[What this task involves]: Reproduce the lines of the material exactly, excluding every image.

[Data lines]:

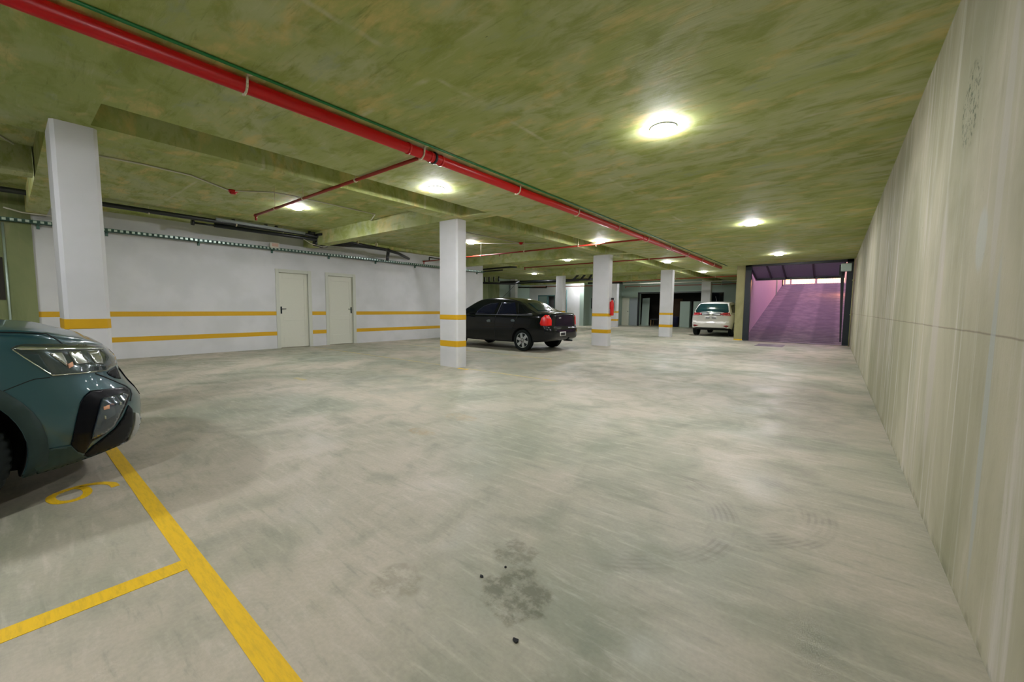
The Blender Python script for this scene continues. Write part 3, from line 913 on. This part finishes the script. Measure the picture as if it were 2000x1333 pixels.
# ------------------------------------------------------------------ fire extinguisher on the third column
fe = empty('fire_extinguisher', (-5.35 + .063, 11.5, .93), label='red fire extinguisher hung on the side of a white column', cat='fire extinguisher')
MB().lathe([(0, 0), (.045, 0), (.055, .02), (.055, .36), (.045, .42), (.02, .46), (.018, .48)], 20).build('cylinder', 'extinguisher_red', fe)
MB().box(-.03, .03, -.02, .05, .48, .52).box(-.015, .015, -.03, .1, .52, .54).build('valve', 'black_metal', fe)
MB().tube([(.02, .03, .5), (.055, .05, .42), (.06, .05, .15)], .008, 8).build('hose', 'black_metal', fe)
MB().box(-.063, -.054, -.03, .03, .2, .42).build('wall_bracket', 'extinguisher_red', fe)

# ------------------------------------------------------------------ store room contents
tag(MB().box(-7.78, -7.2, YE + .1, YE + .5, 0, 1.66).build('locker', 'grey_green_paint'), 'tall pale green locker standing in the store opening', 'locker')
tag(MB().box(-6.98, -6.4, YE + .1, YE + .5, 0, 1.66).build('locker', 'grey_green_paint'), 'tall pale locker half hidden by the white car and column', 'locker')
tb = empty('work_table', (-9.3, YE + .8, 0), label='low dark table standing in the store opening', cat='table')
MB().box(-.55, .55, -.3, .3, .42, .5).build('table_top', 'black_metal', tb)
for sx in (-.5, .5):
    for sy in (-.25, .25): MB().box(sx - .03, sx + .03, sy - .03, sy + .03, 0, .42).build('leg', 'wood', tb)
tag(MB().bar((-10.15, YE + .4, 0), (-10.3, YE + .9, 1.9), .5, .03, (0, 1, 0)).build('leaning_board', 'grey_green_paint'), 'pale board leaning inside the store opening', 'board')
tag(MB().bar((-9.2, YE + 2.6, .0), (-9.2, YE + 2.7, 1.9), 1.6, .03, (0, 1, 0)).build('brown_board', 'brown_board'), 'large brown board standing deep in the store', 'board')
bn = empty('plastic_bin', (-8.15, YE + .5, 0), label='dark blue bin in the store opening beside the pale locker', cat='bin')
MB().lathe([(.18, 0), (.22, .6), (.23, .62)], 20).build('bin_body', 'dark_blue_plastic', bn)
MB().lathe([(.235, .62), (.2, .68), (0, .7)], 20).build('lid', 'dark_blue_plastic', bn)

# ------------------------------------------------------------------ cars


def catmull(P, n):
    """resample list of Vectors/tuples through all points, n steps per span"""
    P = [Vector(p) for p in P]
    out_ = []
    for i in range(len(P) - 1):
        p0 = P[i - 1] if i else P[0] * 2 - P[1]
        p3 = P[i + 2] if i + 2 < len(P) else P[-1] * 2 - P[-2]
        p1, p2 = P[i], P[i + 1]
        for k in range(n):
            t = k / n
            out_.append(.5 * ((2 * p1) + (p2 - p0) * t + (2 * p0 - 5 * p1 + 4 * p2 - p3) * t * t + (3 * p1 - p0 - 3 * p2 + p3) * t ** 3))
    out_.append(P[-1])
    return out_


def loft(sections, nu=4, nv=4, deform=None):
    """sections: list of half outlines [(x, y>=0, z)...] from belly centre to top centre; mirrored to y<0"""
    rows = [catmull(s, nv) for s in sections]
    cols = [catmull([r[j] for r in rows], nu) for j in range(len(rows[0]))]
    bm = bmesh.new()
    ns, npt = len(cols[0]), len(cols)
    for sgn in (1, -1):
        g = []
        for i in range(ns):
            line_ = []
            for j in range(npt):
                p = cols[j][i].copy()
                if j in (0, npt - 1): p.y = 0
                p.y = max(0, p.y) * sgn
                if deform: p = deform(p)
                line_.append(bm.verts.new(p))
            g.append(line_)
        for i in range(ns - 1):
            for j in range(npt - 1):
                try: bm.faces.new((g[i][j], g[i + 1][j], g[i + 1][j + 1], g[i][j + 1]))
                except ValueError: pass
        for e_ in (0, ns - 1):
            a, b = g[e_][0].co, g[e_][-1].co
            cz = (a.z + b.z) / 2; prev = g[e_]
            zx = sorted((v.co.z, v.co.x) for v in prev)

            def xat(z):
                for (za, xa), (zb_, xb) in zip(zx, zx[1:]):
                    if za <= z <= zb_: return xa + (xb - xa) * (z - za) / max(zb_ - za, 1e-6)
                return zx[0][1] if z < zx[0][0] else zx[-1][1]
            for k in (.8, .6, .4, .2):
                cur = [bm.verts.new((xat(cz + (v.co.z - cz) * k), v.co.y * k, cz + (v.co.z - cz) * k)) for v in g[e_]]
                for j in range(npt - 1): bm.faces.new((prev[j], prev[j + 1], cur[j + 1], cur[j]))
                prev = cur
            mid = bm.verts.new((xat(cz), 0, cz))
            for j in range(npt - 1):
                bm.faces.new((prev[j], prev[j + 1], mid))
    bmesh.ops.remove_doubles(bm, verts=bm.verts, dist=.0004)
    bmesh.ops.dissolve_degenerate(bm, edges=bm.edges, dist=.0002)
    bmesh.ops.recalc_face_normals(bm, faces=bm.faces)
    return bm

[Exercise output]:
The Blender Python script for this scene continues. Write part 3, from line 913 on. This part finishes the script. Measure the picture as if it were 2000x1333 pixels.
# ------------------------------------------------------------------ fire extinguisher on the third column
fe = empty('fire_extinguisher', (-5.35 + .063, 11.5, .93), label='red fire extinguisher hung on the side of a white column', cat='fire extinguisher')
MB().lathe([(0, 0), (.045, 0), (.055, .02), (.055, .36), (.045, .42), (.02, .46), (.018, .48)], 20).build('cylinder', 'extinguisher_red', fe)
MB().box(-.03, .03, -.02, .05, .48, .52).box(-.015, .015, -.03, .1, .52, .54).build('valve', 'black_metal', fe)
MB().tube([(.02, .03, .5), (.055, .05, .42), (.06, .05, .15)], .008, 8).build('hose', 'black_metal', fe)
MB().box(-.063, -.054, -.03, .03, .2, .42).build('wall_bracket', 'extinguisher_red', fe)

# ------------------------------------------------------------------ store room contents
tag(MB().box(-7.78, -7.2, YE + .1, YE + .5, 0, 1.66).build('locker', 'grey_green_paint'), 'tall pale green locker standing in the store opening', 'locker')
tag(MB().box(-6.98, -6.4, YE + .1, YE + .5, 0, 1.66).build('locker', 'grey_green_paint'), 'tall pale locker half hidden by the white car and column', 'locker')
tb = empty('work_table', (-9.3, YE + .8, 0), label='low dark table standing in the store opening', cat='table')
MB().box(-.55, .55, -.3, .3, .42, .5).build('table_top', 'black_metal', tb)
for sx in (-.5, .5):
    for sy in (-.25, .25): MB().box(sx - .03, sx + .03, sy - .03, sy + .03, 0, .42).build('leg', 'wood', tb)
tag(MB().bar((-10.15, YE + .4, 0), (-10.3, YE + .9, 1.9), .5, .03, (0, 1, 0)).build('leaning_board', 'grey_green_paint'), 'pale board leaning inside the store opening', 'board')
tag(MB().bar((-9.2, YE + 2.6, .0), (-9.2, YE + 2.7, 1.9), 1.6, .03, (0, 1, 0)).build('brown_board', 'brown_board'), 'large brown board standing deep in the store', 'board')
bn = empty('plastic_bin', (-8.15, YE + .5, 0), label='dark blue bin in the store opening beside the pale locker', cat='bin')
MB().lathe([(.18, 0), (.22, .6), (.23, .62)], 20).build('bin_body', 'dark_blue_plastic', bn)
MB().lathe([(.235, .62), (.2, .68), (0, .7)], 20).build('lid', 'dark_blue_plastic', bn)

# ------------------------------------------------------------------ cars


def catmull(P, n):
    """resample list of Vectors/tuples through all points, n steps per span"""
    P = [Vector(p) for p in P]
    out_ = []
    for i in range(len(P) - 1):
        p0 = P[i - 1] if i else P[0] * 2 - P[1]
        p3 = P[i + 2] if i + 2 < len(P) else P[-1] * 2 - P[-2]
        p1, p2 = P[i], P[i + 1]
        for k in range(n):
            t = k / n
            out_.append(.5 * ((2 * p1) + (p2 - p0) * t + (2 * p0 - 5 * p1 + 4 * p2 - p3) * t * t + (3 * p1 - p0 - 3 * p2 + p3) * t ** 3))
    out_.append(P[-1])
    return out_


def loft(sections, nu=4, nv=4, deform=None):
    """sections: list of half outlines [(x, y>=0, z)...] from belly centre to top centre; mirrored to y<0"""
    rows = [catmull(s, nv) for s in sections]
    cols = [catmull([r[j] for r in rows], nu) for j in range(len(rows[0]))]
    bm = bmesh.new()
    ns, npt = len(cols[0]), len(cols)
    for sgn in (1, -1):
        g = []
        for i in range(ns):
            line_ = []
            for j in range(npt):
                p = cols[j][i].copy()
                if j in (0, npt - 1): p.y = 0
                p.y = max(0, p.y) * sgn
                if deform: p = deform(p)
                line_.append(bm.verts.new(p))
            g.append(line_)
        for i in range(ns - 1):
            for j in range(npt - 1):
                try: bm.faces.new((g[i][j], g[i + 1][j], g[i + 1][j + 1], g[i][j + 1]))
                except ValueError: pass
        for e_ in (0, ns - 1):
            a, b = g[e_][0].co, g[e_][-1].co
            cz = (a.z + b.z) / 2; prev = g[e_]
            zx = sorted((v.co.z, v.co.x) for v in prev)

            def xat(z):
                for (za, xa), (zb_, xb) in zip(zx, zx[1:]):
                    if za <= z <= zb_: return xa + (xb - xa) * (z - za) / max(zb_ - za, 1e-6)
                return zx[0][1] if z < zx[0][0] else zx[-1][1]
            for k in (.8, .6, .4, .2):
                cur = [bm.verts.new((xat(cz + (v.co.z - cz) * k), v.co.y * k, cz + (v.co.z - cz) * k)) for v in g[e_]]
                for j in range(npt - 1): bm.faces.new((prev[j], prev[j + 1], cur[j + 1], cur[j]))
                prev = cur
            mid = bm.verts.new((xat(cz), 0, cz))
            for j in range(npt - 1):
                bm.faces.new((prev[j], prev[j + 1], mid))
    bmesh.ops.remove_doubles(bm, verts=bm.verts, dist=.0004)
    bmesh.ops.dissolve_degenerate(bm, edges=bm.edges, dist=.0002)
    bmesh.ops.recalc_face_normals(bm, faces=bm.faces)
    return bm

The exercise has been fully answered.